### EXERCISE INPUTS:
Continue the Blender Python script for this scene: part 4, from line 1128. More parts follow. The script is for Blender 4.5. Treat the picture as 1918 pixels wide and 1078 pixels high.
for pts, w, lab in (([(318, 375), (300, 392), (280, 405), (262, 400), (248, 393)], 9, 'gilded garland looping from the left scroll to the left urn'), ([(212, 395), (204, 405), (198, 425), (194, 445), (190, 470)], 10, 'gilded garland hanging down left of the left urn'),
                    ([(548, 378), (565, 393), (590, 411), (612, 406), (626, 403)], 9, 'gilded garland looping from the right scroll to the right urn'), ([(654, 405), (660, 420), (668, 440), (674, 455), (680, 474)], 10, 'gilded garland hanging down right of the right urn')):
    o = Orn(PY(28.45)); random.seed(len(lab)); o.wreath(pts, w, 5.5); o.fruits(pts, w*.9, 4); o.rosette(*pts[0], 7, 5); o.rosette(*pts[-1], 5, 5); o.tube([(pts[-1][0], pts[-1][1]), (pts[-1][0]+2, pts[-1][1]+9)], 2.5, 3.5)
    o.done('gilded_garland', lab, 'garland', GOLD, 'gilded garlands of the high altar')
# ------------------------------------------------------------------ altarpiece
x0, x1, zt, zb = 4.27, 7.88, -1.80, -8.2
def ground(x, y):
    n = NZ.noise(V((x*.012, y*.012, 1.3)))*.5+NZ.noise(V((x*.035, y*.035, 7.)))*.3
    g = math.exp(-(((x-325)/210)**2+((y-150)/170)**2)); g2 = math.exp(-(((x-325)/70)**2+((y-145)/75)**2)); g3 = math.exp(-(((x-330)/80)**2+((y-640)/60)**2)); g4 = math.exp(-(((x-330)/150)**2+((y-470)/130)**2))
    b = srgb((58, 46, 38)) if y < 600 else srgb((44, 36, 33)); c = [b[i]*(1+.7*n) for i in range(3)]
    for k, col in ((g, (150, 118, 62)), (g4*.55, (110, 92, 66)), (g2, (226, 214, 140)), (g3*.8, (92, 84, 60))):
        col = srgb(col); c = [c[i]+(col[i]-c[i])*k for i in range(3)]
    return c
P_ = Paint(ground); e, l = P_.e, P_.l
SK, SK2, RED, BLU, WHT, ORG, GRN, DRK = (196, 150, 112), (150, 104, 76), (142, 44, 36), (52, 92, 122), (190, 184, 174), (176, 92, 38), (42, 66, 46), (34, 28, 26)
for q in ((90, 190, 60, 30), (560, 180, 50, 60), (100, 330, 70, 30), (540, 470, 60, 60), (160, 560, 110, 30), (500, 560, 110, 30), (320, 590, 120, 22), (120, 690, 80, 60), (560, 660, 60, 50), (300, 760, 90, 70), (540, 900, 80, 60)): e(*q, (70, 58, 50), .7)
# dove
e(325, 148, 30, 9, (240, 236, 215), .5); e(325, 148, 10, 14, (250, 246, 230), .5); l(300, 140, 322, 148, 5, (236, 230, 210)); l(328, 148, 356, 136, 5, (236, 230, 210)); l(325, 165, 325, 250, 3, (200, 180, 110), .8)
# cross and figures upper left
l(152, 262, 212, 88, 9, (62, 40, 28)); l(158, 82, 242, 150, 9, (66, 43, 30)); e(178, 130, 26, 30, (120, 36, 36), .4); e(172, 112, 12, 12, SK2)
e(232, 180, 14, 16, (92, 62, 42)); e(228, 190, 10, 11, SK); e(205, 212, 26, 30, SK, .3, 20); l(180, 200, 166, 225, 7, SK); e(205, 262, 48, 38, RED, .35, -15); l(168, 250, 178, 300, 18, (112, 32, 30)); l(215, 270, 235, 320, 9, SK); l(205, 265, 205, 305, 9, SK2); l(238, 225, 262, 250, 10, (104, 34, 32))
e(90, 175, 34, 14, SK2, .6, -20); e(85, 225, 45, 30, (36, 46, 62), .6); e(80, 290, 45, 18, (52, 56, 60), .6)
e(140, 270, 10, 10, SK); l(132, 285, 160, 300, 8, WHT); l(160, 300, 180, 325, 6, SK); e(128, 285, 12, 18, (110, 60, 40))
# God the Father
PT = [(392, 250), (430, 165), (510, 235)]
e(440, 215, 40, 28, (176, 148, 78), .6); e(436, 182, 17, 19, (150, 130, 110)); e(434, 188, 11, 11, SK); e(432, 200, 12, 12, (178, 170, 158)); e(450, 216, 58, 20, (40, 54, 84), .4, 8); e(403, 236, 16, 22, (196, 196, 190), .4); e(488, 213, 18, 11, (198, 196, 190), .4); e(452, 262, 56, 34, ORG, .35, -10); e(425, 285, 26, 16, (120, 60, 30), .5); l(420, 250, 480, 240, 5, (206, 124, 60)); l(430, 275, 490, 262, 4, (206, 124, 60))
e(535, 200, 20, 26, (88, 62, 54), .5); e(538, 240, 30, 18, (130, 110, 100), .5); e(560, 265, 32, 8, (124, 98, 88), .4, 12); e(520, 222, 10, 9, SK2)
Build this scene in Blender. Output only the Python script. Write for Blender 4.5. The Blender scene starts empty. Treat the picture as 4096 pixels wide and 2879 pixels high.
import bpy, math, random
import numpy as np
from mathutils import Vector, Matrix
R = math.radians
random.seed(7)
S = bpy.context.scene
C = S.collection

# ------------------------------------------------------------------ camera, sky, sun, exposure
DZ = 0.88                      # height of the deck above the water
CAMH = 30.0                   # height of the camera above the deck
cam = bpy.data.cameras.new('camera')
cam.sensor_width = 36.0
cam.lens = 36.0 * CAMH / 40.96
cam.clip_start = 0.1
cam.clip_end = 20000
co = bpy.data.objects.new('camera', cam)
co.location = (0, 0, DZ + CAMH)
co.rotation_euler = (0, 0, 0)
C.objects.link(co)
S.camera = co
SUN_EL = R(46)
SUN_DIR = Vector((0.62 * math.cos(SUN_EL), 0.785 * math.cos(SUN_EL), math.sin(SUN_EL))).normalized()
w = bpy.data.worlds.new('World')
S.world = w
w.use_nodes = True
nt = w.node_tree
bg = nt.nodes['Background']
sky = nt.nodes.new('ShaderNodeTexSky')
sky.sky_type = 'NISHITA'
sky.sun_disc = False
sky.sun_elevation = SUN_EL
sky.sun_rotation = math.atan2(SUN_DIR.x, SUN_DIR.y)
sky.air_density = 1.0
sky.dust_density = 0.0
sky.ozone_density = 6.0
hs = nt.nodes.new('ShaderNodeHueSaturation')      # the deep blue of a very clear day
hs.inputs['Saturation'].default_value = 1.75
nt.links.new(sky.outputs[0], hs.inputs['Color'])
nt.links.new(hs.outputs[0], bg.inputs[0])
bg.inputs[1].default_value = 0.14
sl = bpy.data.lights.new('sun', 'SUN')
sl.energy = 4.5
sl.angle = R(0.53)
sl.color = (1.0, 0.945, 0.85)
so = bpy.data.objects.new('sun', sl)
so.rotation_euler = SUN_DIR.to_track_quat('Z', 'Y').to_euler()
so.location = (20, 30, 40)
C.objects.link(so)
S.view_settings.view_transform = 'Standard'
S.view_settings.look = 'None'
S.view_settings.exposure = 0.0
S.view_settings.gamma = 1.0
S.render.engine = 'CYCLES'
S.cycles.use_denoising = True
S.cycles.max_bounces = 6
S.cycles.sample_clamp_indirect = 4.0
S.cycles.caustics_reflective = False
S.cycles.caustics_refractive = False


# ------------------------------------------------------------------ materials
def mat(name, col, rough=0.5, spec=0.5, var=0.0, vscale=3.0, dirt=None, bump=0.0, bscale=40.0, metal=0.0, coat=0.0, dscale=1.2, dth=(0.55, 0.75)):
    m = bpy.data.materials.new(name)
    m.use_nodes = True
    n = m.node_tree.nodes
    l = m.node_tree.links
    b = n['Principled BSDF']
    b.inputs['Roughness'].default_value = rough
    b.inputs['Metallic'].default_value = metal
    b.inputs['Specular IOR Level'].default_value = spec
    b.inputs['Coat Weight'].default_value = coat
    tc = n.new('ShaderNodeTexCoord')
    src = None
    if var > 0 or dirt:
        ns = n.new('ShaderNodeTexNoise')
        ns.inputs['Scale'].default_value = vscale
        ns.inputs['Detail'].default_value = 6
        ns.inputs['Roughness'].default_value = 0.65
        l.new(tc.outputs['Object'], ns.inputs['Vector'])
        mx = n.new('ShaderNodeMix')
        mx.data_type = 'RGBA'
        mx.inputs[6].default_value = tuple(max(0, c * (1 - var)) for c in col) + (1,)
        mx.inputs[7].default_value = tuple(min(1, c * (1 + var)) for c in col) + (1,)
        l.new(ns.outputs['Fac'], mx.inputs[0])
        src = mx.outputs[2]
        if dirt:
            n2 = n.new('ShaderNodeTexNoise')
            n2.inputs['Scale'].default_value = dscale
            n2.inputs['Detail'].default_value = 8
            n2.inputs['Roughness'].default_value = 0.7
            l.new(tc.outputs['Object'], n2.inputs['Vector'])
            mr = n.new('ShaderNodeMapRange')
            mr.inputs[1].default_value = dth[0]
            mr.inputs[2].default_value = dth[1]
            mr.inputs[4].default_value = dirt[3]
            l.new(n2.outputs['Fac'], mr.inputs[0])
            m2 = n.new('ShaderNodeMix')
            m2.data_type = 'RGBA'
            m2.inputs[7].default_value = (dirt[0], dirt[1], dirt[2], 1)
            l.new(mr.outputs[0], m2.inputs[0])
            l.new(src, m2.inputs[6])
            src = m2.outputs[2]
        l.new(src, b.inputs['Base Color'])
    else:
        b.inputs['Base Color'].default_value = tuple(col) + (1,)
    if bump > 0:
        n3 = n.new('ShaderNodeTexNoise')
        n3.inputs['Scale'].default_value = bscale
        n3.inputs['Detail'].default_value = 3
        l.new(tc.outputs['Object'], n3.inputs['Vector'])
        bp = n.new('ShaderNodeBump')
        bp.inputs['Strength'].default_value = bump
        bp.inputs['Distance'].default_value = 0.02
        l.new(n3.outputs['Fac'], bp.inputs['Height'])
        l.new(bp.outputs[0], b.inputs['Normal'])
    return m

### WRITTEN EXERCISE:
Transcribe each line of the data above, unaltered, from the one where "Build this scene" appears to the one where "C = S.collection" appears, inclusive of both.

### ANSWER BELOW:
Build this scene in Blender. Output only the Python script. Write for Blender 4.5. The Blender scene starts empty. Treat the picture as 4096 pixels wide and 2879 pixels high.
import bpy, math, random
import numpy as np
from mathutils import Vector, Matrix
R = math.radians
random.seed(7)
S = bpy.context.scene
C = S.collection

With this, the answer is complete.